John Watkinson Remembers Ilpo Martikainen (1947-2017)

​My recollections of Ilpo Martikainen go back to 1983, which turned out to be an interesting year. Finding myself once more in Eindhoven, this time for an AES Convention, I mused that the newly announced Compact Disc had shifted the audio quality bottleneck firmly onto the loudspeaker and that something would have to be done.

It can be depressing for an acoustician wandering around a trade show looking at loudspeakers where the design flaws are visible from a distance, but suddenly, like finding a Bugatti in a car park full of Model Ts, I was drawn to something special: a loudspeaker carefully shaped to minimise diffraction that didn’t look like a coffin for a monkey. And around the back, instead of terminals, there was a power cable going in. This, I thought, was designed by someone who understands.

The bearded Englishman intently studying this miracle was soon joined by another bearded individual who, it transpired, was from Finland and was he who understood. That was how I met Ilpo, and we spent a considerable amount of time discussing loudspeaker technology and putting away schnapps from the Genelec refrigerator. I staggered off much later than anticipated, thinking that my return to audio after being in the computer industry had not been a mistake and thinking that this gentle Finn and his speakers were going to put a cat amongst the pigeons.

In addition to sharing beards, humour and a love of acoustics, Ilpo and I had more in common. He was also concerned with the environment and took active steps to make the Genelec factory as sustainable as possible. But I was never able to put away as much booze as any Finn. When I teased him about this affinity his reply was “We Finns are not heavy drinkers, we are serious drinkers.”

Genelec had started up in 1978 to meet the opportunity that arose when YLE needed a new generation of monitor speakers. Genelec soon moved to Iisalmi. This was just north of Ilpo’s birthplace, Lapinlahti, and was selected on the grounds that there would be peace and quiet there. As someone who deliberately gets lost in Scandinavia in order to think clearly, I could relate to that. As one who has actually been to Iisalmi, I should explain that it is practically in the centre of Finland and, like many Finnish towns, is wedged between a number of lakes. Development has meant that it’s not as quiet as it used to be, but the scenery still takes some beating.

As is well known, it turned out that the cat did scatter the pigeons. Active loudspeakers with line level crossovers and one amplifier per drive unit had to be the way forward. Stiff enclosures made from a variety of materials, including die cast metal, improved clarity. Careful shaping of the enclosure ensured that the directivity didn’t suddenly change with frequency. True to Ilpo’s ethics, the speakers were designed for a long service life and spare parts would be retained long after production ceased. Genelec deserved to succeed and it did.

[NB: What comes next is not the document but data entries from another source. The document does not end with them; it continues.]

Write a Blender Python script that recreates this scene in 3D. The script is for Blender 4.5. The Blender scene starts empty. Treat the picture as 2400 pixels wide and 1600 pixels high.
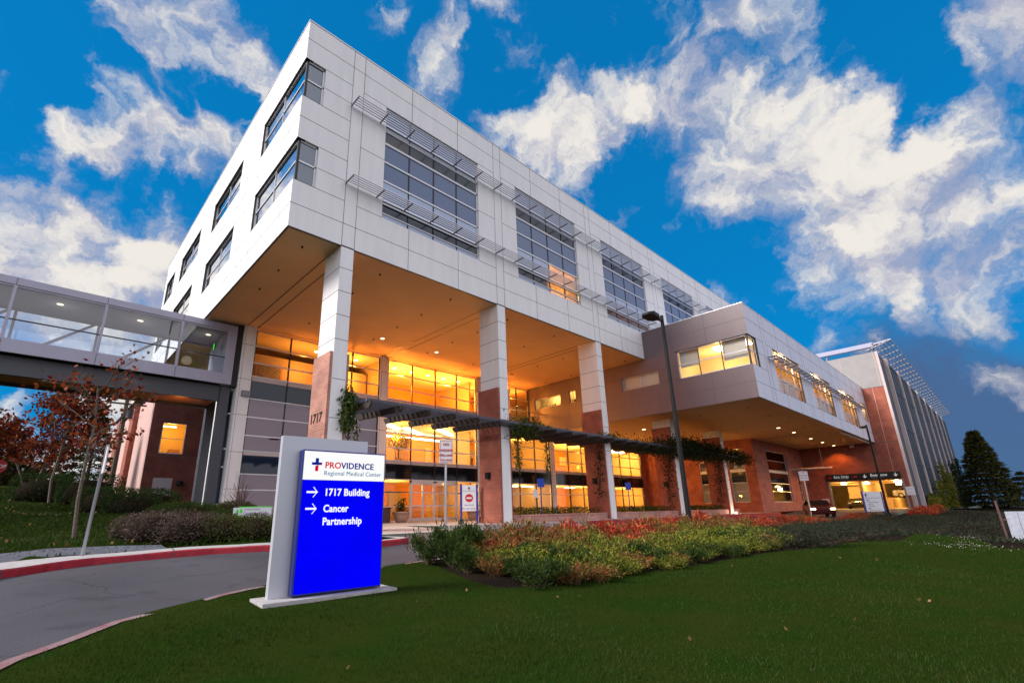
import bpy, math, random
import numpy as np
from mathutils import Vector, Matrix
from mathutils.geometry import delaunay_2d_cdt
random.seed(7); rng = np.random.default_rng(7)
S = bpy.context.scene; COL = S.collection
R = math.radians

# ------------------------------------------------------------------ camera
CAM = np.array((-5.578, -16.982, 0.531)); HD, PT, RL = R(42.81445838), R(16.59251099), R(-1.13054851)
fw = np.array((math.sin(HD) * math.cos(PT), math.cos(HD) * math.cos(PT), math.sin(PT)))
r0 = np.array((math.cos(HD), -math.sin(HD), 0)); u0 = np.cross(r0, fw)
rt = math.cos(RL) * r0 + math.sin(RL) * u0; up = -math.sin(RL) * r0 + math.cos(RL) * u0
cd = bpy.data.cameras.new('camera'); cam = bpy.data.objects.new('camera', cd); COL.objects.link(cam)
cd.sensor_width = 36; cd.sensor_fit = 'HORIZONTAL'; cd.lens = 1119.258 * 36 / 2400
cd.shift_x = 72.4 / 2400; cd.shift_y = 65.95 / 2400; cd.clip_end = 5000; cd.clip_start = .05
m = Matrix.Identity(4)
for i in range(3):
    m[i][0] = rt[i]; m[i][1] = up[i]; m[i][2] = -fw[i]; m[i][3] = CAM[i]
cam.matrix_world = m; S.camera = cam

def sky_dir(u, v):
    q = fw + (u - 1127.6) / 1119.258 * rt - (v - 865.95) / 1119.258 * up
    return q / np.linalg.norm(q)

# ------------------------------------------------------------------ light
S.view_settings.view_transform = 'Standard'; S.view_settings.look = 'None'
S.view_settings.exposure = 0; S.view_settings.gamma = 1
SUN_EL, SUN_AZ = R(36), R(20)          # elevation; turned from -X towards +Y
sd = Vector((-math.cos(SUN_AZ) * math.cos(SUN_EL), math.sin(SUN_AZ) * math.cos(SUN_EL), math.sin(SUN_EL)))
sl = bpy.data.lights.new('sun', 'SUN'); sl.energy = 5.0; sl.angle = R(22); sl.color = (1, .94, .88)
so = bpy.data.objects.new('sun', sl); COL.objects.link(so); so.rotation_euler = sd.to_track_quat('Z', 'Y').to_euler()

W = bpy.data.worlds.new('World'); S.world = W; W.use_nodes = True
nt = W.node_tree; N = nt.nodes; L = nt.links; N.clear()
def nd(t, **k):
    n = N.new(t)
    for a, b in k.items(): setattr(n, a, b)
    return n
def math_(op, a, b=None, clamp=False):
    n = nd('ShaderNodeMath', operation=op); n.use_clamp = clamp
    for i, x in enumerate((a, b)):
        if x is None: continue
        if isinstance(x, (int, float)): n.inputs[i].default_value = x
        else: L.new(x, n.inputs[i])
    return n.outputs[0]
def vmath(op, a, b=None):
    n = nd('ShaderNodeVectorMath', operation=op)
    for i, x in enumerate((a, b)):
        if x is None: continue
        if isinstance(x, (tuple, list, np.ndarray)): n.inputs[i].default_value = tuple(x)
        else: L.new(x, n.inputs[i])
    return n
def smooth(x, a, b, lo=0., hi=1.):
    n = nd('ShaderNodeMapRange', interpolation_type='SMOOTHSTEP'); L.new(x, n.inputs[0])
    for i, q in enumerate((a, b, lo, hi)): n.inputs[i + 1].default_value = q
    return n.outputs[0]
def mixc(f, a, b):
    n = nd('ShaderNodeMix', data_type='RGBA')
    for s, x in ((n.inputs['Factor'], f), (n.inputs['A'], a), (n.inputs['B'], b)):
        if isinstance(x, tuple): s.default_value = x if len(x) == 4 else x + (1,)
        elif isinstance(x, (int, float)): s.default_value = x
        else: L.new(x, s)
    n.inputs[0].default_value = n.inputs[0].default_value
    return n.outputs['Result']
tc = nd('ShaderNodeTexCoord'); D = tc.outputs['Generated']
sky = nd('ShaderNodeTexSky', sky_type='NISHITA'); sky.sun_disc = False
sky.sun_elevation = SUN_EL; sky.sun_rotation = math.atan2(sd.x, sd.y); sky.air_density = 1.3; sky.dust_density = .3; sky.ozone_density = 3
tint = nd('ShaderNodeMix', data_type='RGBA', blend_type='MULTIPLY'); tint.inputs[0].default_value = 1
L.new(sky.outputs[0], tint.inputs['A']); tint.inputs['B'].default_value = (.095, .095, .095, 1)
gam = nd('ShaderNodeGamma'); gam.inputs[1].default_value = .3; L.new(tint.outputs['Result'], gam.inputs[0])
tin2 = nd('ShaderNodeMix', data_type='RGBA', blend_type='MULTIPLY'); tin2.inputs[0].default_value = 1; L.new(gam.outputs[0], tin2.inputs['A']); tin2.inputs['B'].default_value = (.004, .325, .73, 1)
BLUE = tin2.outputs['Result']
def noise(vec, scale, detail, rough=.55, dist=0.):
    n = nd('ShaderNodeTexNoise'); n.inputs['Scale'].default_value = scale; n.inputs['Detail'].default_value = detail
    n.inputs['Roughness'].default_value = rough; n.inputs['Distortion'].default_value = dist
    L.new(vec, n.inputs['Vector']); return n
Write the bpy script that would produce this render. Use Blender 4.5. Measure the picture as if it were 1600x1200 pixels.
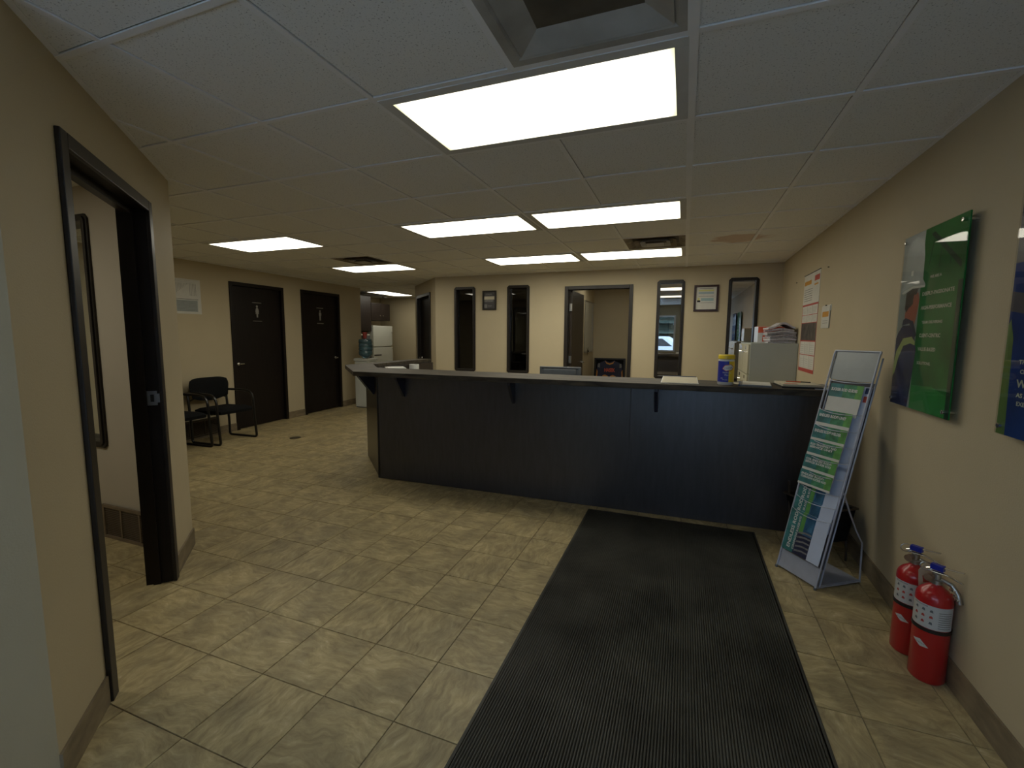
import bpy, bmesh, math, random
from mathutils import Vector, Matrix
random.seed(7)
for o in list(bpy.data.objects): bpy.data.objects.remove(o, do_unlink=True)
SC = bpy.context.scene
COL = SC.collection
PI = math.pi
CH = 1.45            # eye height above the floor
ZC = 2.406           # ceiling height

# ------------------------------------------------------------------ camera
f_px, pitch, yaw, roll = 707.02, 0.1076, 0.3616, 0.0073
Fv = Vector((-math.sin(yaw)*math.cos(pitch), math.cos(yaw)*math.cos(pitch), -math.sin(pitch)))
R0 = Vector((math.cos(yaw), math.sin(yaw), 0)); U0 = R0.cross(Fv)
Rv = R0*math.cos(roll) + U0*math.sin(roll); Uv = Rv.cross(Fv)
cam = bpy.data.cameras.new('camera'); camo = bpy.data.objects.new('camera', cam); COL.objects.link(camo)
cam.sensor_fit = 'HORIZONTAL'; cam.sensor_width = 36.0; cam.lens = 36.0*f_px/1600.0
cam.clip_start = 0.05; cam.clip_end = 200
camo.matrix_world = Matrix(((Rv.x, Uv.x, -Fv.x, 0), (Rv.y, Uv.y, -Fv.y, 0), (Rv.z, Uv.z, -Fv.z, CH), (0, 0, 0, 1)))
SC.camera = camo

# ------------------------------------------------------------------ world, sun, exposure
W = bpy.data.worlds.new('sky'); SC.world = W; W.use_nodes = True
nt = W.node_tree; nt.nodes.clear()
wo = nt.nodes.new('ShaderNodeOutputWorld'); bg = nt.nodes.new('ShaderNodeBackground')
bg.inputs[0].default_value = (0.56, 0.73, 1.0, 1); bg.inputs[1].default_value = 4.1
nt.links.new(bg.outputs[0], wo.inputs[0])
SC.view_settings.view_transform = 'Standard'; SC.view_settings.look = 'None'
SC.view_settings.gamma = 1.0; SC.view_settings.use_curve_mapping = False
SC.view_settings.exposure = 0.0
PANEL = 1.15          # master strength of the ceiling fixtures

# ------------------------------------------------------------------ materials
MATS = {}
def lin(c):
    return tuple(((x/255.0+0.055)/1.055)**2.4 if x > 10.31 else x/255.0/12.92 for x in c)
def mat(name, color, rough=0.6, metal=0.0, noise=0.0, nscale=20.0, bump=0.0, bscale=200.0, stretch=None, spec=0.5, coord='Object', trans=0.0, emis=0.0, coat=0.0):
    if name in MATS: return MATS[name]
    m = bpy.data.materials.new(name); m.use_nodes = True
    n = m.node_tree; b = n.nodes['Principled BSDF']
    b.inputs['Base Color'].default_value = (*color, 1); b.inputs['Roughness'].default_value = rough
    b.inputs['Metallic'].default_value = metal; b.inputs['Specular IOR Level'].default_value = spec
    if coat: b.inputs['Coat Weight'].default_value = coat; b.inputs['Coat Roughness'].default_value = 0.12
    if trans: b.inputs['Transmission Weight'].default_value = trans
    if emis:
        b.inputs['Emission Color'].default_value = (*color, 1); b.inputs['Emission Strength'].default_value = emis
    tc = n.nodes.new('ShaderNodeTexCoord'); mp = n.nodes.new('ShaderNodeMapping')
    n.links.new(tc.outputs[coord], mp.inputs[0])
    if stretch: mp.inputs['Scale'].default_value = stretch
    if noise:
        t = n.nodes.new('ShaderNodeTexNoise'); t.inputs['Scale'].default_value = nscale; t.inputs['Detail'].default_value = 5
        n.links.new(mp.outputs[0], t.inputs['Vector'])
        r = n.nodes.new('ShaderNodeValToRGB')
        r.color_ramp.elements[0].position = 0.3; r.color_ramp.elements[1].position = 0.7
        r.color_ramp.elements[0].color = (*[max(0, c*(1-noise)) for c in color], 1)
        r.color_ramp.elements[1].color = (*[min(1, c*(1+noise)) for c in color], 1)
        n.links.new(t.outputs['Fac'], r.inputs[0]); n.links.new(r.outputs[0], b.inputs['Base Color'])
    if bump:
        t2 = n.nodes.new('ShaderNodeTexNoise'); t2.inputs['Scale'].default_value = bscale; t2.inputs['Detail'].default_value = 3
        n.links.new(mp.outputs[0], t2.inputs['Vector'])
        bp = n.nodes.new('ShaderNodeBump'); bp.inputs['Strength'].default_value = bump; bp.inputs['Distance'].default_value = 0.002
        n.links.new(t2.outputs['Fac'], bp.inputs['Height']); n.links.new(bp.outputs[0], b.inputs['Normal'])
    MATS[name] = m
    return m
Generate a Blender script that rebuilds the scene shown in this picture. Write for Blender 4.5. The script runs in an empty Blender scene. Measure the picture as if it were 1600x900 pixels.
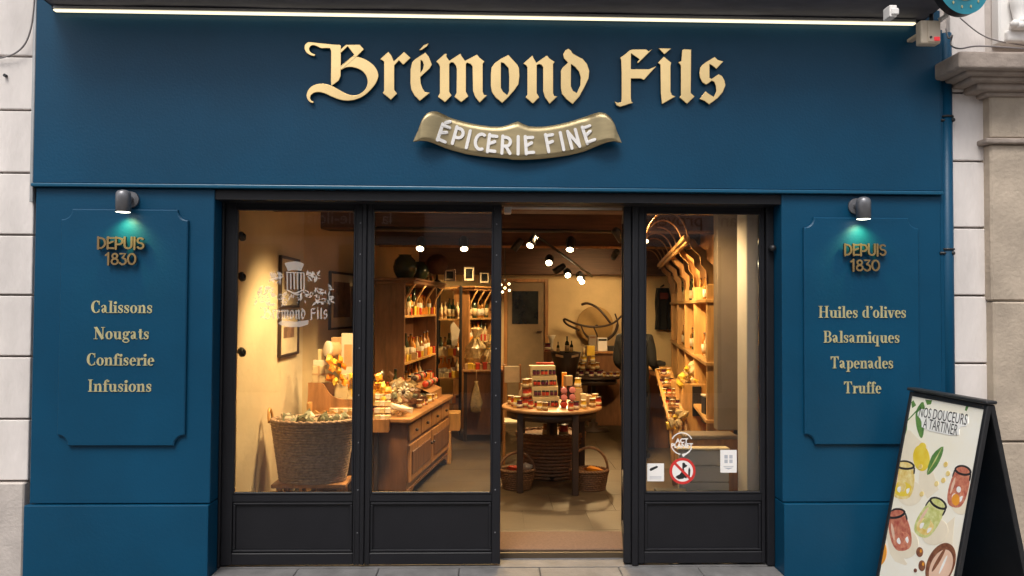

And now Ilpo is gone; the much deserved happy retirement (or, knowing him, partial retirement) denied to him. As Spike Milligan said, when Marty Feldman died, “If life is a game of cards, someone is cheating.”

When the immediate shock of his death has dissipated, it will be possible to see further back and appreciate his life and achievements. There are those who succeed by indifference to the harm they cause, and there are those who succeed by doing things well, caring for others and treading lightly on the Earth. I shall always remember Ilpo as one of the latter. Such people are rare and we should treasure them.